Nehru, Reinvented
1/December/2003

Nehru, Reinvented

In this exceedingly well-informed, passionately conceived and elegantly written 'Nehru Charit', Tharoor has produced an important tract for our times.

Shahid Amin

"Jawaharlal Nehru's impact on India is too great not to be re-examined periodically," writes Shashi Tharoor at the beginning of this lyrically nationalist biography. He picks through the details of the nationalist movement, pegging it to the career of a rather unremarkable young man who rose in later life to shape the very contours of the Indian nation-state. We may continue to deify Gandhi, and seek to bury Nehru's Idea of India, but much like the daubing of fingernails with long-lasting electoral ink to prevent bogus voting, it is Nehru's modernist legacy that has marked the life of our democracy. In this exceedingly well-informed, passionately conceived and elegantly written 'Nehru Charit', Tharoor, a late midnight child himself, has produced an important tract for our times, both historical-national and the virtual global.

The meatier portion of the book is a fast-paced yet sure-footed journey through nationalist north India, as it coalesced with Jawaharlal's own life.

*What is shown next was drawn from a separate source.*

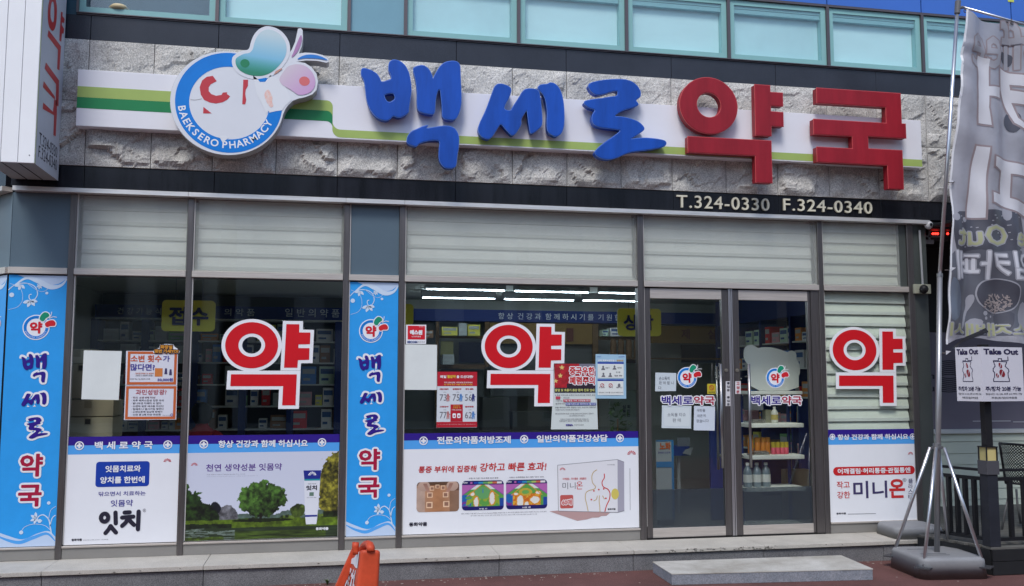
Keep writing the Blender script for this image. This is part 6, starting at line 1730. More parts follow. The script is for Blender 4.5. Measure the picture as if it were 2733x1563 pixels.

While framing the colonial mai-baaps, Tharoor is engagingly irreverent: Lord Irwin, the Dandi-march Viceroy, comes across as "singularly unimaginative", and Churchill as a "bombastic imperialist whose racism got the better of his judgement on Indian subjects". Canonical nationalist events by contrast are notched differently: the Jallianwala massacre "made Indians out of millions who had not thought consciously of their political identity before that grim Sunday".

Yet his book seems to demand a bit too much from mainstream nationalism, both in the field and in office. What may well seem to be its defining features appear to Tharoor, in retrospect, as empty gestures, mistakes, wilfully wrong choices. He would much rather that instead of resigning elected office in a huff in 1939, and abetting the pointless violence of 1942, the Congress had continued to wield provincial power from the late 1930s, leaving very little political space either to the Raj or its blue-eyed boy (Jinnah) to stymie the march of a united subcontinental freedom. He would further that this freedom, once gained at great cost, should have been used pragmatically and economically. Nehru could well have grabbed the Security Council seat, held ridiculously by Taiwan, instead of loftily massaging mainland China's ego in world fora; he should not have been disdainful of the 1953 US proposal to encourage India to develop the newly-emergent political entity, Southern Asia, as its own hegemonic zone, even as some of these other nations were hatching into political daylight.

Our first prime minister, while retaining his 'modern' waistcoat and 'secular' achkan at home, should have stopped conducting foreign policy through a personalised brand of Khadi Diplomacy. Similarly Nehru, the ardent nationalist, had dwelt far too long in India's colonial economic past; he mistakenly thought he could engineer through the economic policies of the independent nation-state the industrialisation the exploiting mother country had denied India. 

So while his economic and foreign policies are passe, Nehru's enduring legacy is India's continuing democracy. That leaves out the orphaned term 'secularism'. While hugely concerned with its life chances, Tharoor restricts his discussion to a rapid checklist of what may be called statist grounds for the 'Hindu grievance' against the Muslim residents of the Indian nation. True, the usual suspects—personal law, minority educational institutions, 'vote banks'—are flaunted and flogged with far greater effect in the vicinity of electoral booths. But that leaves by the side the politics of, shall we say, 'India's Medieval Memory', and its relationship with the institutions of state, and of democracy.